Uma passagem curiosa da comitiva é pelo distrito de Bento Rodrigues, em Mariana (MG), palco da tragédia ambiental ocorrida após o rompimento de uma barragem de dejetos minerais em 2015. “Seguimos para o arraial de Bento Rodrigues e passamos a noite num rancho, onde, mais uma vez, desfrutamos da beleza da paisagem das montanhas do Caraça”, descreveu von Martius.
De volta a Munique, em 1820, uma das grandes preocupações dos naturalistas bávaros era catalogar e publicar o quanto antes os resultados da viagem ao Brasil. A pressa era justificada: caso demorassem, outros naturalistas europeus, que também viajaram ao Brasil na mesma época, como o francês Auguste de Saint-Hilaire, poderiam comprometer o pioneirismo dos bávaros.

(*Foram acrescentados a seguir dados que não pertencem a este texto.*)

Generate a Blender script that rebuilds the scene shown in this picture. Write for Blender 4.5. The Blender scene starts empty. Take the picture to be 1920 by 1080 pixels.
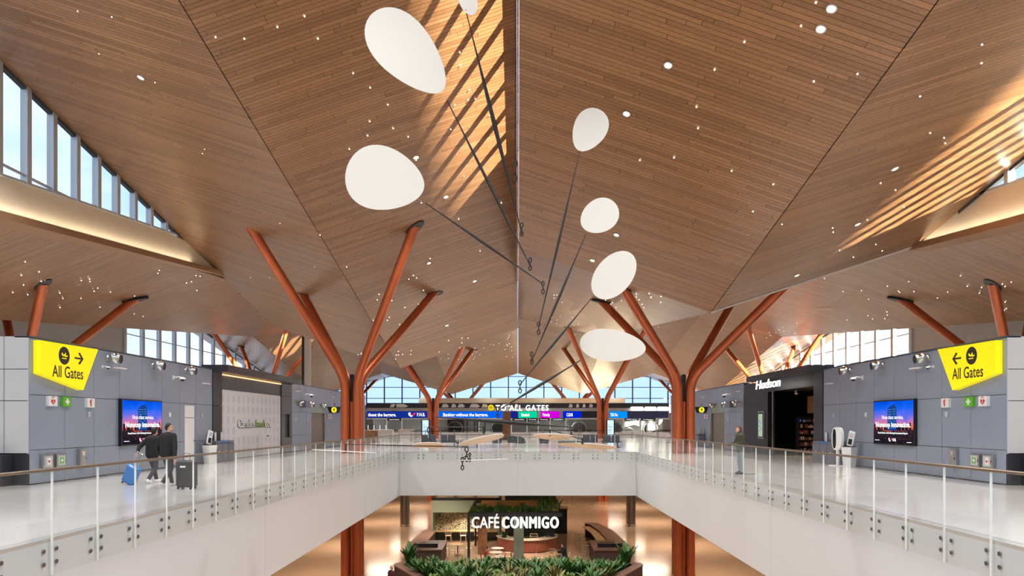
import bpy, bmesh, math, random
from mathutils import Vector, Matrix, noise
PI = math.pi
C = bpy.context.scene.collection
SC = bpy.context.scene
EYE = 1.77          # eye height over the upper floor
LOW = -7.1          # lower floor

# ------------------------------------------------------------------ camera, light, exposure
cd = bpy.data.cameras.new('camera'); cam = bpy.data.objects.new('camera', cd); C.objects.link(cam)
cam.location = (0, 0, EYE); cam.rotation_euler = (PI/2, 0, 0)
cd.sensor_width = 36; cd.lens = 1350/1920*36
cd.shift_x = -11/1920; cd.shift_y = 253/1920
cd.clip_end = 600
SC.camera = cam
SC.view_settings.view_transform = 'Standard'; SC.view_settings.look = 'None'
SC.view_settings.gamma = 1; SC.view_settings.exposure = 0.38
try: SC.view_settings.use_curve_mapping = False
except Exception: pass
SC.cycles.max_bounces = 8; SC.cycles.transparent_max_bounces = 24; SC.cycles.diffuse_bounces = 5
SC.cycles.sample_clamp_indirect = 6
SC.cycles.caustics_reflective = False; SC.cycles.caustics_refractive = False

w = bpy.data.worlds.new('sky'); SC.world = w; w.use_nodes = True
nt = w.node_tree; nt.nodes.clear()
wo = nt.nodes.new('ShaderNodeOutputWorld'); bg = nt.nodes.new('ShaderNodeBackground')
tc = nt.nodes.new('ShaderNodeTexCoord'); mp = nt.nodes.new('ShaderNodeMapping'); mp.inputs['Scale'].default_value = (1, 1, 2.6)
nz = nt.nodes.new('ShaderNodeTexNoise'); nz.inputs['Scale'].default_value = 2.3; nz.inputs['Detail'].default_value = 6
cr = nt.nodes.new('ShaderNodeValToRGB')
cr.color_ramp.elements[0].position = .44; cr.color_ramp.elements[0].color = (.50, .70, 1.0, 1)
cr.color_ramp.elements[1].position = .60; cr.color_ramp.elements[1].color = (.93, .95, 1.0, 1)
bg.inputs['Strength'].default_value = 1.15
L = nt.links.new
L(tc.outputs['Generated'], mp.inputs['Vector']); L(mp.outputs[0], nz.inputs['Vector']); L(nz.outputs['Fac'], cr.inputs['Fac'])
L(cr.outputs['Color'], bg.inputs['Color']); L(bg.outputs[0], wo.inputs['Surface'])

sl = bpy.data.lights.new('sun', 'SUN'); sun = bpy.data.objects.new('sun', sl); C.objects.link(sun)
sl.energy = 72; sl.color = (1.0, .86, .64); sl.angle = math.radians(.8)
SUND = Vector((-.57, .82, -.165)).normalized()
sun.rotation_euler = SUND.to_track_quat('-Z', 'Y').to_euler()

# crease lines of the folded roof (distance, height)
def interp(t, y):
    if y <= t[0][0]: return t[0][1]
    for (a, b), (c, d) in zip(t, t[1:]):
        if y <= c: return b+(d-b)*(y-a)/(c-a)
    return t[-1][1]
E = EYE
VL = [(12,13.71+E),(59,4.46+E),(80,8.5+E),(106,4.24+E),(140,7.5+E)]       # valley, left bay
RL20 = [(12,16.98+E),(59,7.9+E),(80,10.3+E),(106,7.3+E),(140,10.6+E)]
RL0 = [(12,16.9+E),(59,7.75+E),(80,11.5+E),(106,7.3+E),(140,10.6+E)]
VR = [(13,10.45+E),(36,5.53+E),(79,9.48+E),(106,4.24+E),(140,7.5+E)]      # valley, right bay
RR0 = [(13,13.75+E),(36,8.75+E),(79,11.45+E),(106,7.3+E),(140,10.6+E)]
RR20 = [(13,13.8+E),(36,8.88+E),(79,11.8+E),(106,7.3+E),(140,10.6+E)]
VO = [(5,2.43+E),(79,9.45+E),(106,4.24+E),(140,7.5+E)]                    # valley, outer bays
RO = [(5,6.65+E),(36,8.9+E),(79,11.8+E),(106,7.3+E),(140,10.6+E)]
XV, XR = 9.65, 20.0
def roof_z(x, y):
    a = abs(x)
    if a > XR: k = (a-XR)/9; z0, z1 = interp(RO, y), interp(VO, y); return z0+(z1-z0)*k if a <= 29 else z1+(z0-z1)*(a-29)/9.6
    if x < 0: V, R0, R2 = VL, RL0, RL20
    else: V, R0, R2 = VR, RR0, RR20
    v = interp(V, y)
    return v+(interp(R0,y)-v)*(XV-a)/XV if a < XV else v+(interp(R2,y)-v)*(a-XV)/(XR-XV)
def downlamp(loc, power, size=.5, col=(1, .90, .78), spread=125, down=(0,0,-1)):
    l = bpy.data.lights.new('downlight', 'AREA'); l.shape = 'DISK'; l.size = size; l.energy = power; l.color = col; l.spread = math.radians(spread)
    o = bpy.data.objects.new('downlight', l); C.objects.link(o); o.location = loc; o.rotation_euler = Vector(down).to_track_quat('-Z','Y').to_euler(); return o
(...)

Em 1823, a dupla lançou o primeiro volume de Viagem pelo Brasil. Outros dois volumes seriam lançados em 1828 e 1831, mas sem a colaboração de Spix, já falecido. Pelo trabalho realizado na América do Sul, os dois naturalistas foram agraciados no seu retorno com títulos de nobreza e incorporaram “von” aos seu nomes. Martius, então, tornou-se von Martius.
O mais importante trabalho publicado de von Martius viria depois com a Flora Brasiliensis (Flora Brasileira), uma monumental obra dividida em 15 volumes e 40 partes publicados a partir de 1840 e dedicados à flora brasileira. Parte da edição só tornou-se viável com ajuda financeira do imperador D. Pedro II, com quem von Martius trocava correspondência e era um conhecido entusiasta das ciências naturais. No total, são 22.767 espécies de plantas reunidas, descritas e analisadas.
No decorrer dos anos em que estudou o Brasil, Martius contou com o auxílio de 65 cientistas, de vários países, para a elaboração dos volumes do Flora, cuja última parte foi publicada bem depois da sua morte, em 1906. A troca de informações e correspondência com botânicos e estudiosos, inclusive do Brasil, o ajudaram a compor o mapa dos “reinos de flora”, os biomas brasileiros.
“Os cientistas o ajudaram com informações sobre lugares que ele conheceu pouco ou talvez nem conheceu, como os pampas”, explica Diener. “Ele tinha uma capacidade imensa de reunir e associar informações sobre flora, fauna, clima, hidrografia e outros elementos da natureza para uma classificação natural dos espaços, que são os biomas”, completa o coautor de von Martius.
“O interesse dele era enciclopédico e estrondoso para a época. Quase metade das plantas brasileiras que conhecemos hoje no Brasil foram classificadas por von Martius”, explica Diener. No inventário elaborado pelo naturalista e os cientistas que o ajudaram na elaboração do Flora, Diener destaca os mais diversos tipos de palmeiras. “A palmeira é a planta que define a paisagem do que ele chama de América Tropical”, completa o historiador.
A grandiosidade da obra de von Martius e von Spix não o livraram de polêmicas, principalmente em relação ao que eles consideravam “superioridade” do povo europeu, em especial em comparação com os índios e africanos. Essa pretensa superioridade, na visão deles, era decorrente do atraso em que viviam essas populações em lugares como a América remota e a África. Em diversas cartas enviadas à Europa eles expõem esse eurocentrismo, algo comum entre os viajantes na época, de acordo com os especialistas.
Ao longo das décadas de estudos e relatórios sobre o Brasil, von Martius, segundo os estudiosos da sua obra, foi perdendo aos poucos esse sentimento eurocêntrico, deixando grandes contribuições para o estudo dos índios brasileiros, inclusive classificações de idiomas dos nativos. “A primeira classificação e organização dos grupos de línguas indígenas do Brasil foi feita por Martius”, diz Diener.
“É preciso compreender o contexto da época em que eles viviam para acreditarem nessa suposta superioridade europeia. Era muito comum os cientistas da Europa na época fazerem essa classificação de raças, algo que hoje em dia, claro, não é aceito”, explica o doutor em História da Ciência Waldir Stéfano, professor do curso de Ciências Biológicas da Universidade Presbiteriana Mackenzie.
Ele compara o legado de von Martius ao de outro naturalista famoso, o britânico Charles Darwin (1809-1882), pai da teoria da evolução e autor do livro A Origem das Espécies. “A importância de Martius para a botânica é a mesma de Darwin para a origem das espécies”, afirma Stéfano.